Many of the murders Little confessed to bear striking similarities to those of Carol Alford, 41, Audrey Nelson, 35, and Guadalupe Apodaca, 46 — the three women he was originally convicted of killing and sentenced to three terms of life with no parole.
Little bashed, strangled and masturbated over his victims before dumping their bodies in alleyways and abandoned garages.
His latest confessions enabled investigators to close previously unsolved murders in the states of Georgia and Louisiana after he provided details "that only the murderer would have known", according to an internal Louisiana State Police memo.
In Macon, Georgia, the Bibb County Sheriff's Office said in a statement that Little's confessions led to the closure of two murder cases, one from 1977 and another from 1982.
In the 1982 case, the body of Fredonia Smith was found in the backyard of a Macon home. She had been strangled.
The 1977 victim has never been identified. Her skeletal remains were found at the edge of bushland in a local backyard.

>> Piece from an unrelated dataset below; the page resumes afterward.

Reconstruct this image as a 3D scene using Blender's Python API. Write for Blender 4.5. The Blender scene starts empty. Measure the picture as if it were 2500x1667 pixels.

Two Bibb County investigators travelled to Decatur, Texas, to question Little. The sheriff's office says he gave them specific details and information" linking him to both slayings, and Smith's family was notified about the new developments.
Among the Louisiana victims were Dorothy Richard, 59, who was found dead in 1982, and Daisy McGuire, 40, whose body was discovered in 1996. Both had been strangled.
Little also confessed to the killing of Julia Critchfield, who was strangled and thrown off a cliff and into a dirt pit on the north end of Saucier in 1978, Rosie Hill in Marion County, Florida in 1982, and Melissa Thomas — whose body was found in a cemetery in Opelousas, Louisana, in 1996.
All three cases had baffled police and cold case detectives who would regularly try to unearth new information that always proved fruitless.
Prosecutors previously said Little preyed on vulnerable women — those who worked as prostitutes or used drugs and were most likely to go unnoticed or ignored by police.